//Il poeta Lauretano maestro della poesia del ‘900

Il poeta Lauretano maestro della poesia del ‘900

di | 2024-02-04T19:43:10+01:00 4-2-2024 19:43|Alboscuole|0 Commenti
di Mattia Pio Cestrone – 5^C –
L’interessante Convegno del professore Lauretano dal titolo La Chiave segreta della poesia del ‘900 , si è tenuto venerdì 12 gennaio 2024, nei pressi del Cinema Corso Seccareccia.
 In quest’occasione così importante il professore ha esordito illustrando la corrente del Decadentismo, che è sorta alla fine del XIX secolo e si è estesa fino al primo decennio del XX secolo. Questo periodo letterario ha agito come un anticorpo nel grande organismo che era l’Europa. Infatti questa era stata ormai presa dalla smania del Positivismo, che prevedeva una totale fiducia nella scienza e il rifiuto di qualsiasi forma di astrattismo. Così, andando in totale contrasto con le idee predominanti del tempo, nacque il Decadentismo e la causa fu proprio il Positivismo con la sua estrema razionalità.

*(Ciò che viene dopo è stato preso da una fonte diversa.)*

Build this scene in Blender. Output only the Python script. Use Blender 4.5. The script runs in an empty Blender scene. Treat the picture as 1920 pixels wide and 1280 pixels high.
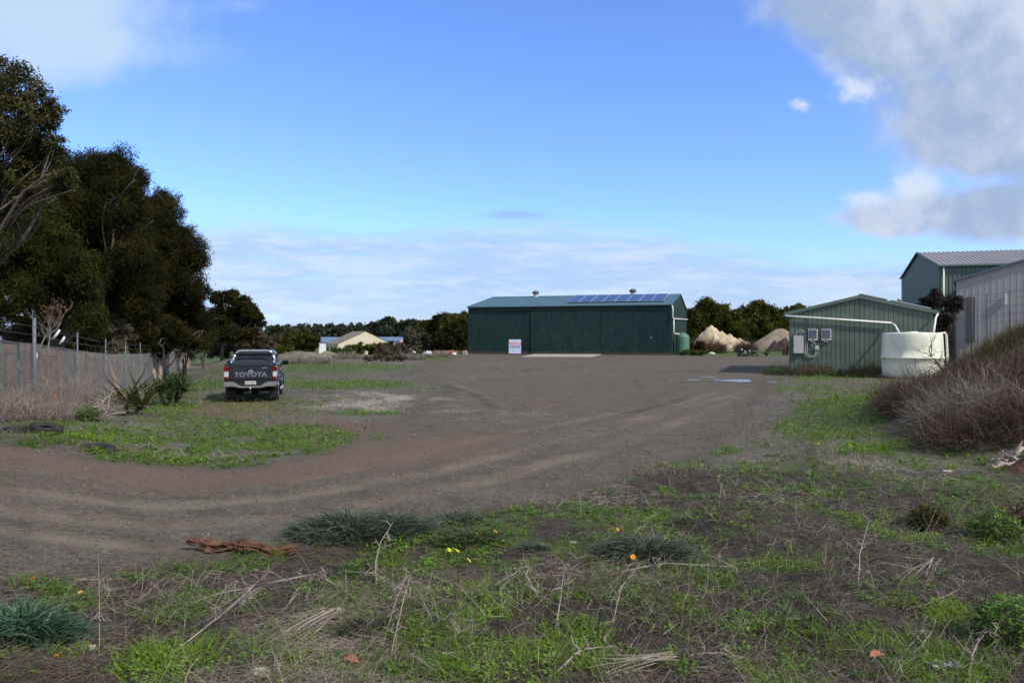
import bpy, bmesh, math, random
import numpy as np
from mathutils import Vector, Matrix

# ------------------------------------------------------------------ camera, sky, sun, exposure
SC = bpy.context.scene
COL = SC.collection
F, CX, HY, CH = 1470.0, 960.0, 635.0, 2.25      # focal length in photo px, centre column, horizon row, eye height
R = math.radians
cam_d = bpy.data.cameras.new('camera'); cam = bpy.data.objects.new('camera', cam_d); COL.objects.link(cam)
cam.location = (0, 0, CH); cam.rotation_euler = (math.pi/2 - 5/F, 0, 0)
cam_d.sensor_width = 36; cam_d.lens = 36*F/1920; cam_d.clip_start = .1; cam_d.clip_end = 20000
SC.camera = cam
SC.render.resolution_x, SC.render.resolution_y = 1024, 682
SC.view_settings.view_transform = 'Standard'; SC.view_settings.look = 'None'; SC.view_settings.gamma = 1
SC.view_settings.exposure = 0.85
try:
    SC.cycles.use_denoising = True
    SC.cycles.max_bounces = 6; SC.cycles.diffuse_bounces = 3; SC.cycles.transparent_max_bounces = 16
except Exception: pass

SUN_EL, SUN_AZ = 41, -38            # azimuth: degrees from +X towards +Y
sd = Vector((math.cos(R(SUN_EL))*math.cos(R(SUN_AZ)), math.cos(R(SUN_EL))*math.sin(R(SUN_AZ)), math.sin(R(SUN_EL))))
sl = bpy.data.lights.new('sun', 'SUN'); sl.energy = 2.2; sl.angle = R(1.5); sl.color = (1, .94, .85)
so = bpy.data.objects.new('sun', sl); COL.objects.link(so); so.rotation_euler = sd.to_track_quat('Z', 'Y').to_euler()

class N:
    """tiny node helper"""
    def __init__(s, tree): s.t = tree
    def n(s, typ, ins=None, **kw):
        nd = s.t.nodes.new(typ)
        for k, v in kw.items(): setattr(nd, k, v)
        for k, v in (ins or {}).items():
            if isinstance(v, bpy.types.NodeSocket): s.t.links.new(v, nd.inputs[k])
            else: nd.inputs[k].default_value = v
        return nd
    def m(s, op, a, b=0.0, c=0.0, clamp=False):
        return s.n('ShaderNodeMath', {0: a, 1: b, 2: c}, operation=op, use_clamp=clamp).outputs[0]
    def ss(s, v, lo, hi, a=0.0, b=1.0):
        return s.n('ShaderNodeMapRange', {0: v, 1: lo, 2: hi, 3: a, 4: b}, interpolation_type='SMOOTHSTEP').outputs[0]
    def mix(s, f, a, b, mode='MIX'):
        nd = s.n('ShaderNodeMix', data_type='RGBA', blend_type=mode)
        for i, v in ((0, f), (6, a), (7, b)):
            if isinstance(v, bpy.types.NodeSocket): s.t.links.new(v, nd.inputs[i])
            else: nd.inputs[i].default_value = (v if i == 0 else tuple(v)+((1,) if len(v) == 3 else ()))
        return nd.outputs[2]
    def noise(s, vec, scale, detail=3, rough=.55, dist=0):
        i = {'Scale': scale, 'Detail': detail, 'Roughness': rough, 'Distortion': dist}
        if vec is not None: i['Vector'] = vec
        return s.n('ShaderNodeTexNoise', i).outputs['Fac']

def s2l(*c):
    return tuple(((v/255)/12.92 if v/255 <= .04045 else ((v/255+.055)/1.055)**2.4) for v in c)

W = bpy.data.worlds.new('World'); SC.world = W; W.use_nodes = True
wt = W.node_tree; wt.nodes.clear(); w = N(wt)
sky = w.n('ShaderNodeTexSky', sky_type='NISHITA', sun_disc=False, sun_elevation=R(SUN_EL), sun_rotation=R(90-SUN_AZ), air_density=1.0, dust_density=.4, ozone_density=3.0)
tc = w.n('ShaderNodeTexCoord').outputs['Generated']
sp = w.n('ShaderNodeSeparateXYZ', {0: tc})
yy = w.m('MAXIMUM', w.m('ABSOLUTE', sp.outputs[1]), .05)
u = w.m('DIVIDE', sp.outputs[0], yy); v = w.m('DIVIDE', sp.outputs[2], yy)
uv = w.n('ShaderNodeCombineXYZ', {0: u, 1: v, 2: 0.0}).outputs[0]
nz = w.noise(uv, 7.0, 6, .55); nzf = w.noise(uv, 22.0, 5, .6)
def UV(px, py): return (px-CX)/F, (HY-py)/F
def blob(px, py, rx, ry):
    a, b = UV(px, py)
    du = w.m('DIVIDE', w.m('SUBTRACT', u, a), rx/F); dv = w.m('DIVIDE', w.m('SUBTRACT', v, b), ry/F)
    return w.m('SUBTRACT', 1.0, w.m('SQRT', w.m('ADD', w.m('MULTIPLY', du, du), w.m('MULTIPLY', dv, dv))))
def mx(*a):
    r = a[0]
    for q in a[1:]: r = w.m('MAXIMUM', r, q)
    return r
nn = w.m('ADD', w.m('MULTIPLY', w.m('SUBTRACT', nz, .5), 1.1), w.m('MULTIPLY', w.m('SUBTRACT', nzf, .5), .55))
# big grey cloud to the right
big = mx(blob(2010, 150, 430, 260), blob(1790, 50, 340, 150), blob(1930, 395, 350, 70), blob(1850, 250, 230, 110), blob(1680, 410, 130, 42), blob(1620, 10, 230, 100))
bigm = w.ss(w.m('ADD', big, w.m('MULTIPLY', nn, .8)), -.06, .4)
soft = w.noise(uv, 3.2, 4, .5)
fr = mx(blob(1615, 170, 62, 34), blob(1700, 350, 70, 34), blob(1640, 372, 60, 26), blob(1505, 197, 22, 15))
fn = w.m('ADD', w.m('MULTIPLY', w.m('SUBTRACT', w.noise(uv, 16, 5, .6), .5), 1.6), w.m('MULTIPLY', w.m('SUBTRACT', w.noise(uv, 45, 4, .6), .5), .8))
frm = w.ss(w.m('ADD', fr, w.m('MULTIPLY', fn, 1.5)), -.1, 1.05)
lt = mx(blob(40, 20, 330, 130), blob(130, 80, 190, 95))
ltm = w.ss(w.m('ADD', lt, w.m('MULTIPLY', nn, .8)), -.15, .6)
wis = mx(blob(330, 95, 180, 60), blob(450, 10, 90, 30))
wism = w.m('MULTIPLY', w.ss(w.m('ADD', wis, w.m('MULTIPLY', nn, 1.2)), .1, 1.0), .35)
# layered bank low over the horizon: stretched noise
st = w.n('ShaderNodeCombineXYZ', {0: w.m('MULTIPLY', u, 1.0), 1: w.m('MULTIPLY', v, 5.5), 2: 3.0}).outputs[0]
sn = w.noise(st, 4.5, 6, .55); sn2 = w.noise(st, 11, 5, .6)
edge = w.m('ADD', .150, w.m('MULTIPLY', w.m('SUBTRACT', sn, .5), .09))
edge = w.m('SUBTRACT', edge, w.m('MULTIPLY', w.ss(u, -.05, .45), .042))
low = w.m('MULTIPLY', w.ss(w.m('SUBTRACT', edge, v), -.012, .03), .82)
low = w.m('MULTIPLY', low, w.ss(sn2, .22, .5, .55, 1.0))
thin = w.m('MULTIPLY', w.ss(w.m('ADD', blob(960, 403, 90, 14), w.m('MULTIPLY', nn, .7)), 0.0, .8), .45)
behind = w.ss(sp.outputs[1], -.02, .05)                       # clouds overhead and behind the camera too
over = w.ss(w.noise(tc, 2.2, 5, .6), .36, .56)
skc = w.mix(1.0, sky.outputs[0], (.56, .68, 1.0), 'MULTIPLY')
K = 1/(.14*2**.85)                                           # cloud radiance is given as seen
def kc(r, g, b, k=1.0): return tuple(q*K*k for q in s2l(r, g, b))
lowc = w.mix(w.ss(w.m('ADD', sn2, w.m('MULTIPLY', w.m('SUBTRACT', sn, .5), .8)), .35, .7), kc(174, 199, 235), kc(208, 223, 244))
lowc = w.mix(w.ss(v, .03, .0), lowc, kc(176, 204, 240))
c = w.mix(low, skc, lowc)
c = w.mix(thin, c, kc(150, 175, 225))
c = w.mix(wism, c, kc(185, 215, 250))
c = w.mix(w.m('MULTIPLY', ltm, .9), c, kc(200, 224, 248))
n3_ = w.noise(uv, 12, 6, .62, .3)
bigc = w.mix(w.ss(w.m('ADD', soft, w.m('ADD', w.m('MULTIPLY', nn, .35), w.m('MULTIPLY', w.m('SUBTRACT', n3_, .5), .5))), .36, .64), kc(166, 186, 217), kc(208, 220, 238))
bigc = w.mix(w.m('MULTIPLY', w.ss(w.m('ADD', big, w.m('MULTIPLY', nn, .5)), .38, .0), w.ss(n3_, .38, .62)), bigc, kc(208, 224, 246))
c = w.mix(w.m('MULTIPLY', bigm, .96), c, bigc)
c = w.mix(w.m('MULTIPLY', frm, .95), c, kc(215, 230, 250))
front = w.m('MULTIPLY', behind, w.ss(v, 1.1, .5))
cb = w.mix(w.m('MULTIPLY', over, .9), skc, kc(196, 196, 200))
c = w.mix(front, cb, c)
bg = w.n('ShaderNodeBackground', {'Color': c, 'Strength': .14})
wo = w.n('ShaderNodeOutputWorld', {'Surface': bg.outputs[0]})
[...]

Ci troviamo davanti ad una vera e propria crisi di valori, dove addirittura l’io stesso decade. E’ una questione complessa, simile a ciò che il filosofo Nietzsche intendeva dimostrare agli uomini nella sua opera più celebre: “Così parlò Zarathustra”.
 Quale modo migliore per esprimere la crisi di valori se non la poesia? Tutti i decadenti si dedicarono alla ricerca dell’assoluto, quello stesso assoluto che viene tanto rinnegato dal Positivismo. E in che modo i poeti si relazionarono con l’assoluto? In diversi modi in realtà, ad esempio Pascoli nelle piccole cose e D’annunzio nel superuomo.
Proprio le poesie che il Professore Lauretano ha letto in occasione del convegno dal titolo “La chiave segreta della poesia del ‘900” riflettono questi pensieri e questi desideri, citando vari esempi.
E se si parla di Decadentismo non si può non parlare di Baudelaire, il quale non si limita solo ad accusare tutti gli uomini di una presunta “cecità”, ma la estende anche a lui stesso. Difatti tutti sono ciechi, perché nessuno può sperare di guardare il cielo, avendo gli occhi coperti da questo inganno persistente.
O anche Montale, che cerca il proprio assoluto nel mare. Almeno lui l’assoluto lo percepisce, seppur a “scaglie”, e probabilmente per un breve momento, in quanto citato solo per un paio di versi, come un pensiero che subito scivola via.
Non da meno è Pascoli. Non dovrebbe stupire il fatto che il poeta abbia scelto proprio il tema della nebbia in un testo omonimo, ovvero un elemento comune legato agli eventi atmosferici e naturali (degno del poeta delle piccole cose), che tuttavia cela un significato tutt’altro che semplice. La nebbia può esprimere molti concetti: la confusione, il mistero, l’angoscia. Essa offusca la mente degli uomini e non permette loro di poter vedere ciò che vi è al di là di essa. Può essere qualcosa di positivo o qualcosa di negativo, ma non lo potremo mai sapere. Ovviamente Pascoli riflette se stesso nelle poesie ed è per tale motivo che non perde l’occasione di ricordare i suoi lutti familiari, tema frequente nelle sue liriche.
D’Annunzio segue una strada quasi opposta a Pascoli. Se quest’ultimo era il Poeta delle piccole cose, egli era il poeta del Superuomo. Ma chi è il Superuomo? Etimologicamente è un uomo superiore agli altri. A differenza del Superuomo nietzschiano, superiore agli altri poiché comprende un concetto o un’idea, quello dannunziano si considera allo stesso modo, ma riesce persino a raggiungere le stelle.
Ma cosa attende il Superuomo se non lo stesso destino della Torre di Babele? Il raggiungere le stelle è causa della decadenza o è semplicemente la conseguenza? Possiamo dire che era tutta una maschera. Lo stesso stile di vita di D’annunzio era solo una farsa per nascondere la decadenza dell’io.